▶ _Written instruction_: Return all the data, word for word.

▶ _Given data_:
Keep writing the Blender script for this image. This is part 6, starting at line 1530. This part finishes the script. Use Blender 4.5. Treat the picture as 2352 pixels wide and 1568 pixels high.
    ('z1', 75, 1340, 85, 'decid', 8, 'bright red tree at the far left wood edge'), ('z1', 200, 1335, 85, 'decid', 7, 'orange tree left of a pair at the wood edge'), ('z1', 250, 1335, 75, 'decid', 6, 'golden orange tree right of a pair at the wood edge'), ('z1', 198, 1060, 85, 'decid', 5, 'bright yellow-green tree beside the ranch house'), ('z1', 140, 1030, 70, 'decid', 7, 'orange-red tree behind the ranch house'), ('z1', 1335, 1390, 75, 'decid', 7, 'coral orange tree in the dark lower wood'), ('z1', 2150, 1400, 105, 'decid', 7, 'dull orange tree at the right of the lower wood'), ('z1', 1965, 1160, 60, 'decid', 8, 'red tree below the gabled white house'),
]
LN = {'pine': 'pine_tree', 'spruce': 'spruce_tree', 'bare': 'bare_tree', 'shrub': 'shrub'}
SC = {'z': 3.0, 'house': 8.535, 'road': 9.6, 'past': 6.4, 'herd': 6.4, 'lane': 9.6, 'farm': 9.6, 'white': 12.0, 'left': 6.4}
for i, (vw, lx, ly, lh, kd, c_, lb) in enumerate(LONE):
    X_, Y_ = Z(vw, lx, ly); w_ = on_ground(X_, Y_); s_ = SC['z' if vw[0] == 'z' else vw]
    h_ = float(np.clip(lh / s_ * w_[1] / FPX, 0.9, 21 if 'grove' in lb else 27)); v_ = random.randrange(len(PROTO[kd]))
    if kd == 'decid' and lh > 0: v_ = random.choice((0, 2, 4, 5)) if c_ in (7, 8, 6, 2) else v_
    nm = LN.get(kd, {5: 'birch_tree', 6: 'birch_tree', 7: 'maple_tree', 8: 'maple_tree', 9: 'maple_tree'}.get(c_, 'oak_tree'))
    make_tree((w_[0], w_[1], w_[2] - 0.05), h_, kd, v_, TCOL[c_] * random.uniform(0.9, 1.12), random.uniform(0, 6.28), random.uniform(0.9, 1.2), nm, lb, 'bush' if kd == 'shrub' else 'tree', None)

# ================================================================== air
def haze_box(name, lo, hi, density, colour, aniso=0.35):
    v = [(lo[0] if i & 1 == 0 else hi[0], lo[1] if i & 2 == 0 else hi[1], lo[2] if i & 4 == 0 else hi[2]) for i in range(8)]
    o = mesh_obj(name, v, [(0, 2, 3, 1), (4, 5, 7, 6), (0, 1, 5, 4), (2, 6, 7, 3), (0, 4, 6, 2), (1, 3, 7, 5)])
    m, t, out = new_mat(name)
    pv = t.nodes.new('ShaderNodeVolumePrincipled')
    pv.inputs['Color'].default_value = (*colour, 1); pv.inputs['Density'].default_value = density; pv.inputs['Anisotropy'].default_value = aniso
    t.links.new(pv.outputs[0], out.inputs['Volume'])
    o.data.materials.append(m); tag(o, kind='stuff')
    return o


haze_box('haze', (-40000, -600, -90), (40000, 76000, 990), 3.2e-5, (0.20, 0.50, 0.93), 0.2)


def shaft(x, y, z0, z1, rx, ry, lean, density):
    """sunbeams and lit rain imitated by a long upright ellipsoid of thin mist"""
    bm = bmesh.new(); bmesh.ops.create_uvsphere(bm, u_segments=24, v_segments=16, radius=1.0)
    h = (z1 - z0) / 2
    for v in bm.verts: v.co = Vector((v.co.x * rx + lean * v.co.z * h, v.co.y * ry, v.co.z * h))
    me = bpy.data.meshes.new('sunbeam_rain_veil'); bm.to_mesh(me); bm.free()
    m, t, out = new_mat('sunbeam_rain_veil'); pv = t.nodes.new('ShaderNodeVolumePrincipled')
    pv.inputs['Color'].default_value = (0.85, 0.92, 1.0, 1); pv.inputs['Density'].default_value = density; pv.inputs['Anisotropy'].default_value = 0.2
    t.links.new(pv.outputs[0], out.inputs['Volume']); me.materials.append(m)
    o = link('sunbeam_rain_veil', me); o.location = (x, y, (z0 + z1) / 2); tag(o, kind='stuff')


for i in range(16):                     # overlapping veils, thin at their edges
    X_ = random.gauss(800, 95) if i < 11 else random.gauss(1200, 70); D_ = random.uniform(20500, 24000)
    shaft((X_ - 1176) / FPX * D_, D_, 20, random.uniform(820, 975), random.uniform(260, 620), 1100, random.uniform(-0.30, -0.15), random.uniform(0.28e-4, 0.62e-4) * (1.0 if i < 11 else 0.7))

▶ _Result of this task_:
Keep writing the Blender script for this image. This is part 6, starting at line 1530. This part finishes the script. Use Blender 4.5. Treat the picture as 2352 pixels wide and 1568 pixels high.
    ('z1', 75, 1340, 85, 'decid', 8, 'bright red tree at the far left wood edge'), ('z1', 200, 1335, 85, 'decid', 7, 'orange tree left of a pair at the wood edge'), ('z1', 250, 1335, 75, 'decid', 6, 'golden orange tree right of a pair at the wood edge'), ('z1', 198, 1060, 85, 'decid', 5, 'bright yellow-green tree beside the ranch house'), ('z1', 140, 1030, 70, 'decid', 7, 'orange-red tree behind the ranch house'), ('z1', 1335, 1390, 75, 'decid', 7, 'coral orange tree in the dark lower wood'), ('z1', 2150, 1400, 105, 'decid', 7, 'dull orange tree at the right of the lower wood'), ('z1', 1965, 1160, 60, 'decid', 8, 'red tree below the gabled white house'),
]
LN = {'pine': 'pine_tree', 'spruce': 'spruce_tree', 'bare': 'bare_tree', 'shrub': 'shrub'}
SC = {'z': 3.0, 'house': 8.535, 'road': 9.6, 'past': 6.4, 'herd': 6.4, 'lane': 9.6, 'farm': 9.6, 'white': 12.0, 'left': 6.4}
for i, (vw, lx, ly, lh, kd, c_, lb) in enumerate(LONE):
    X_, Y_ = Z(vw, lx, ly); w_ = on_ground(X_, Y_); s_ = SC['z' if vw[0] == 'z' else vw]
    h_ = float(np.clip(lh / s_ * w_[1] / FPX, 0.9, 21 if 'grove' in lb else 27)); v_ = random.randrange(len(PROTO[kd]))
    if kd == 'decid' and lh > 0: v_ = random.choice((0, 2, 4, 5)) if c_ in (7, 8, 6, 2) else v_
    nm = LN.get(kd, {5: 'birch_tree', 6: 'birch_tree', 7: 'maple_tree', 8: 'maple_tree', 9: 'maple_tree'}.get(c_, 'oak_tree'))
    make_tree((w_[0], w_[1], w_[2] - 0.05), h_, kd, v_, TCOL[c_] * random.uniform(0.9, 1.12), random.uniform(0, 6.28), random.uniform(0.9, 1.2), nm, lb, 'bush' if kd == 'shrub' else 'tree', None)

# ================================================================== air
def haze_box(name, lo, hi, density, colour, aniso=0.35):
    v = [(lo[0] if i & 1 == 0 else hi[0], lo[1] if i & 2 == 0 else hi[1], lo[2] if i & 4 == 0 else hi[2]) for i in range(8)]
    o = mesh_obj(name, v, [(0, 2, 3, 1), (4, 5, 7, 6), (0, 1, 5, 4), (2, 6, 7, 3), (0, 4, 6, 2), (1, 3, 7, 5)])
    m, t, out = new_mat(name)
    pv = t.nodes.new('ShaderNodeVolumePrincipled')
    pv.inputs['Color'].default_value = (*colour, 1); pv.inputs['Density'].default_value = density; pv.inputs['Anisotropy'].default_value = aniso
    t.links.new(pv.outputs[0], out.inputs['Volume'])
    o.data.materials.append(m); tag(o, kind='stuff')
    return o


haze_box('haze', (-40000, -600, -90), (40000, 76000, 990), 3.2e-5, (0.20, 0.50, 0.93), 0.2)


def shaft(x, y, z0, z1, rx, ry, lean, density):
    """sunbeams and lit rain imitated by a long upright ellipsoid of thin mist"""
    bm = bmesh.new(); bmesh.ops.create_uvsphere(bm, u_segments=24, v_segments=16, radius=1.0)
    h = (z1 - z0) / 2
    for v in bm.verts: v.co = Vector((v.co.x * rx + lean * v.co.z * h, v.co.y * ry, v.co.z * h))
    me = bpy.data.meshes.new('sunbeam_rain_veil'); bm.to_mesh(me); bm.free()
    m, t, out = new_mat('sunbeam_rain_veil'); pv = t.nodes.new('ShaderNodeVolumePrincipled')
    pv.inputs['Color'].default_value = (0.85, 0.92, 1.0, 1); pv.inputs['Density'].default_value = density; pv.inputs['Anisotropy'].default_value = 0.2
    t.links.new(pv.outputs[0], out.inputs['Volume']); me.materials.append(m)
    o = link('sunbeam_rain_veil', me); o.location = (x, y, (z0 + z1) / 2); tag(o, kind='stuff')


for i in range(16):                     # overlapping veils, thin at their edges
    X_ = random.gauss(800, 95) if i < 11 else random.gauss(1200, 70); D_ = random.uniform(20500, 24000)
    shaft((X_ - 1176) / FPX * D_, D_, 20, random.uniform(820, 975), random.uniform(260, 620), 1100, random.uniform(-0.30, -0.15), random.uniform(0.28e-4, 0.62e-4) * (1.0 if i < 11 else 0.7))